SkyTrax: The Best Airports in Africa

The SkyTrax Award , which lists the best airports on the world is based on a questionnaire filled in by 11 million passengers. Hong Kong International Airport was voted the best airport in the world, followed by Singapore Changi Airport and Incheon International Airport. It's important to note that the best three airports are in the Far East Asia.
 The Top accolades in Africa not surprisingly went to South Africa. The best airports in Africa in 2011 are located in South Africa, not surprising given the development and upgrade in its aviation infrastructure that the country underwent in hosting the 2010 World Cup and some solid past investments in its aviation infrastructure.
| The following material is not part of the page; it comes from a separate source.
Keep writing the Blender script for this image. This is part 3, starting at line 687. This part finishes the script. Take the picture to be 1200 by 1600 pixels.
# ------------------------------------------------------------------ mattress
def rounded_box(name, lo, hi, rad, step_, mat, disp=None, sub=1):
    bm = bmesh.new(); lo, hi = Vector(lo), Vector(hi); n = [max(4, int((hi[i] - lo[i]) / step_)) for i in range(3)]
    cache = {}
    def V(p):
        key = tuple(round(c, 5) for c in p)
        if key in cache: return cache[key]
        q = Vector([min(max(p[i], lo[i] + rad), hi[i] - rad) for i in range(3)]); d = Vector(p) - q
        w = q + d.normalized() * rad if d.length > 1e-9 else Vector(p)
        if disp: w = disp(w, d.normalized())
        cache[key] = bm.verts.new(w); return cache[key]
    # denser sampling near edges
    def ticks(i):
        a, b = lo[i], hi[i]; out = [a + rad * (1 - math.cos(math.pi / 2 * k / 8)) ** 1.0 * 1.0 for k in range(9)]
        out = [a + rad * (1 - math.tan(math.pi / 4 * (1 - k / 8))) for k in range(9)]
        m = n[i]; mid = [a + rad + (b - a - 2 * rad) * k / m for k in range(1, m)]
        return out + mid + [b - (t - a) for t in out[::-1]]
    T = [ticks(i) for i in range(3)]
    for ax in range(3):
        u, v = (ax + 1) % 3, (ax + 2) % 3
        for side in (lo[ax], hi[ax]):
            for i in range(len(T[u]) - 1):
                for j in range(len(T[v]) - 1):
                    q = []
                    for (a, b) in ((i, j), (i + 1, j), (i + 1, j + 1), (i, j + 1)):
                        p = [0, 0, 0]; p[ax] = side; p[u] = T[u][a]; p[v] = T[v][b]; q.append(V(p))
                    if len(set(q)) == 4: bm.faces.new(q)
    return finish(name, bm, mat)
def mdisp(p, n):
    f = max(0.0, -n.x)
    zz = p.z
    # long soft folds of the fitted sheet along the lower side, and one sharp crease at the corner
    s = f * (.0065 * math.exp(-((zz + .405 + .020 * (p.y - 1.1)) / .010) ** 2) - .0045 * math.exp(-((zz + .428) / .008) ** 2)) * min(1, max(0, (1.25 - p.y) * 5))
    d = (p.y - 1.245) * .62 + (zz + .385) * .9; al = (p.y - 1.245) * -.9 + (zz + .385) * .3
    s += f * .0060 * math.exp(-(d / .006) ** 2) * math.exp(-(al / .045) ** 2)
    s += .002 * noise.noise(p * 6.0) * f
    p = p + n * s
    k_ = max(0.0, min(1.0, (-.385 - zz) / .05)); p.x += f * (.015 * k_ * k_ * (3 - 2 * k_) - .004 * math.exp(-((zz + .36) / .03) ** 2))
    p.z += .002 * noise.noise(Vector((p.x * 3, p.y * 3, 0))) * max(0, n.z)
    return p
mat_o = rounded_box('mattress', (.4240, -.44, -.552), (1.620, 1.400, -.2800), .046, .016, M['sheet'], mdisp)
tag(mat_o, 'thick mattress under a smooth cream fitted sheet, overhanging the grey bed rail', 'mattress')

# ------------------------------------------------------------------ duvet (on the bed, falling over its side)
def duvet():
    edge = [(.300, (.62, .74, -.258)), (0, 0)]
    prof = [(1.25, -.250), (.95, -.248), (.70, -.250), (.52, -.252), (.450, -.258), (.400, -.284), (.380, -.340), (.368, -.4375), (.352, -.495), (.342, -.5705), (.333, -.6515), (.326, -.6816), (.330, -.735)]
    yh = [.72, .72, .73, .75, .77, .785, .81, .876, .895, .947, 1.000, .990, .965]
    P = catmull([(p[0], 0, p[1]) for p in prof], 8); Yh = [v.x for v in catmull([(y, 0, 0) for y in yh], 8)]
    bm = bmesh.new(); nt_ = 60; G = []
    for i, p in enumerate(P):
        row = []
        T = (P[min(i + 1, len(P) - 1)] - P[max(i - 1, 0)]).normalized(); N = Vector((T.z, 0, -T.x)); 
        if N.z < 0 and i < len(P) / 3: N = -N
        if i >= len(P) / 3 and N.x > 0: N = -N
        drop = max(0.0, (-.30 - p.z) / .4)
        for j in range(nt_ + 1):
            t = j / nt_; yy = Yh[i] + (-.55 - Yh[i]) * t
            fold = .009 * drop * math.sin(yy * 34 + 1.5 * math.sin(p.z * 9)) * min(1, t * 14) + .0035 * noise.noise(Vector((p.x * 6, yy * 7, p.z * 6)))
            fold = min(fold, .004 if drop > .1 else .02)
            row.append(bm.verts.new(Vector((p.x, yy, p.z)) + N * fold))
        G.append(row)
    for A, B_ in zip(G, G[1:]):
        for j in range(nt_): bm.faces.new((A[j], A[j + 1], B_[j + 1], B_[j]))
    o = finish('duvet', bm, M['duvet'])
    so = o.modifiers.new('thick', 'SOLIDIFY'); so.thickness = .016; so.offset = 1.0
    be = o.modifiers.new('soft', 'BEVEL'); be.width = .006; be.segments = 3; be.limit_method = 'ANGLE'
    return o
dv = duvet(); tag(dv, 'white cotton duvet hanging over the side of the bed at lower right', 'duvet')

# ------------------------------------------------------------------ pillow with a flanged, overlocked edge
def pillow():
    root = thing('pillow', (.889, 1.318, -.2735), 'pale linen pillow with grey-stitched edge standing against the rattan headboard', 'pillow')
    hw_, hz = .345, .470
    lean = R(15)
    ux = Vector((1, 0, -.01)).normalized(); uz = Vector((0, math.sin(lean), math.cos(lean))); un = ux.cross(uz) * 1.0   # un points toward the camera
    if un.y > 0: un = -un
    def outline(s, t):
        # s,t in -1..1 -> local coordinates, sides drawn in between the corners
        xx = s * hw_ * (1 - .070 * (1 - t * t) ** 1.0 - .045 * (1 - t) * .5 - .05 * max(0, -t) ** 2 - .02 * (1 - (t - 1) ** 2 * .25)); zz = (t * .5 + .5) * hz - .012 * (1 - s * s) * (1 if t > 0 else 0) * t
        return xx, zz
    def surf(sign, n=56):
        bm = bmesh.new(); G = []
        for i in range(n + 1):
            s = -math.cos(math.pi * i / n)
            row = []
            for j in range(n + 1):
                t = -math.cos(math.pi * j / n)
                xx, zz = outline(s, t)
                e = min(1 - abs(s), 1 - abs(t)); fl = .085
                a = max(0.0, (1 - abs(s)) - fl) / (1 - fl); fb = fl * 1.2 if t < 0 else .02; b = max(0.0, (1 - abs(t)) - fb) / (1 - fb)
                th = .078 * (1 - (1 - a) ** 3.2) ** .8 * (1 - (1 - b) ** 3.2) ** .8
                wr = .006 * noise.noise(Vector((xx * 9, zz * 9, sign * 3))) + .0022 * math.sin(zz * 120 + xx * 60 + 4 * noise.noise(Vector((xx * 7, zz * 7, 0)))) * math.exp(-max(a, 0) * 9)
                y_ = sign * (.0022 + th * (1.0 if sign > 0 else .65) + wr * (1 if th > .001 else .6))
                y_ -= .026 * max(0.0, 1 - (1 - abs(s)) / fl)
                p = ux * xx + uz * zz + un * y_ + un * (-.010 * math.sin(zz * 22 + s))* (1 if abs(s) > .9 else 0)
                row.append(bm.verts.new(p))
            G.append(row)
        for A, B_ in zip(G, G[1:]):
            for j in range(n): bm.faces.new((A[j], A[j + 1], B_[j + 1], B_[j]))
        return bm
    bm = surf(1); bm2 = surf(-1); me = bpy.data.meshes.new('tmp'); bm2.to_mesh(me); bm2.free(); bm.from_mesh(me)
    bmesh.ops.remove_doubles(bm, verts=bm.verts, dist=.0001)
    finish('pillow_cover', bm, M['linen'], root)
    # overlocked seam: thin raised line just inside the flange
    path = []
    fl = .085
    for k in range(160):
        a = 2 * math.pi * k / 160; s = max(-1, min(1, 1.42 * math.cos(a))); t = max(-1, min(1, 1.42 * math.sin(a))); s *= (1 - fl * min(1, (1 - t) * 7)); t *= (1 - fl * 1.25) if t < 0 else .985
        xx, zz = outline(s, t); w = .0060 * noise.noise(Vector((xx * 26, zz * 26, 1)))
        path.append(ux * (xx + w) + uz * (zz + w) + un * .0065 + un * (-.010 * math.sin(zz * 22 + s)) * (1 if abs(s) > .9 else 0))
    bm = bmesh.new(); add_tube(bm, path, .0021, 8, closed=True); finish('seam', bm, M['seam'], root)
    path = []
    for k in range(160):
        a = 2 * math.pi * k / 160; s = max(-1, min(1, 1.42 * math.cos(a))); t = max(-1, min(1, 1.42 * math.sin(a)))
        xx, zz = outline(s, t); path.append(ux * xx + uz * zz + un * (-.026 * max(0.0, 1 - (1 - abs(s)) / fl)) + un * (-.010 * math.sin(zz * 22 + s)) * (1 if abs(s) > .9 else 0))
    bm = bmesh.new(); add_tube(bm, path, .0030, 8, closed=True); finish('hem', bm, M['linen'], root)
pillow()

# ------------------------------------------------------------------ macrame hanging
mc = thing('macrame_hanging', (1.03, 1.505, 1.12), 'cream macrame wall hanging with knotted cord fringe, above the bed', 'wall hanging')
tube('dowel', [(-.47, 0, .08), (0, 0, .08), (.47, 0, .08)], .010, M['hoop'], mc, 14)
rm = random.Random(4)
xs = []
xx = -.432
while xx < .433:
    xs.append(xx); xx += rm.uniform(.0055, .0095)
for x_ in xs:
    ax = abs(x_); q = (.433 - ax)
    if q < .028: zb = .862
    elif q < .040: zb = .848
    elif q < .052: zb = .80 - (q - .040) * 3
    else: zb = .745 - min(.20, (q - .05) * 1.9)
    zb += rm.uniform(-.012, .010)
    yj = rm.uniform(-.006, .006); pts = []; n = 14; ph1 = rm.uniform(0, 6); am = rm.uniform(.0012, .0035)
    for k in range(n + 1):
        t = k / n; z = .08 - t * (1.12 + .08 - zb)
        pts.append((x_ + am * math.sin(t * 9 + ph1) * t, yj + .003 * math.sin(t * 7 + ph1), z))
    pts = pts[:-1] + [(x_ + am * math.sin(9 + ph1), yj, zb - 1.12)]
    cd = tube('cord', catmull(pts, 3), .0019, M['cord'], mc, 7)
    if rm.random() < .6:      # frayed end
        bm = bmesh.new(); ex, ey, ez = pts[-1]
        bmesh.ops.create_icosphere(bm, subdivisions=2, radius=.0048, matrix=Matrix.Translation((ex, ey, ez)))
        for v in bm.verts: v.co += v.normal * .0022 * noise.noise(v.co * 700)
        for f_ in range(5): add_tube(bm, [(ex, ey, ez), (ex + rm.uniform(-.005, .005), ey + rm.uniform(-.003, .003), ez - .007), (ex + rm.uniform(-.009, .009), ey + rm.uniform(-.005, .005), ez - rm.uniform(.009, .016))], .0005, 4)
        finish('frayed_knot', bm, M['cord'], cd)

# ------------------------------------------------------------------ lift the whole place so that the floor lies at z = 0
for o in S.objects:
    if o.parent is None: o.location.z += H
It's therefore not a surprise that South Africa has the most competitive domestic aviation market in Africa.

Here are the best Airports in Africa:
1. OR Tambo International Airport, Johannesburg: OR Tambo International Airport (ORTIA) in Johannesburg is the air transport hub of Southern Africa, catering for more than 17 million passengers each year. With more than 18,000 people employed by various companies at ORTIA, the airport plays a vital role in the city's and Gauteng province's economy, and boasts an impressive infrastructure that has expanded by thousands of square metres from its modest origins.

2. Cape Town International Airport, Cape Town: Cape Town International Airport is Africa’s 3rd largest airport, located approximately 20 kms from the city centre. It is also Africa’s premier tourist and VIP destination and has established a reputation as Africa’s premier international award-winning airport, consistently performing among the best in the world for service in its category.

3. King Shaka International Airport Durban: King Shaka International Airport, also known as La Mercy Airport is the primary airport serving Durban, South Africa. Located at La Mercy, approximately 35 kilometres (22 mi) north of the city centre of Durban, it opened its doors to passengers on May 1, 2010. The airport is named after Shaka, leader of the Zulu nation in the early 19th century.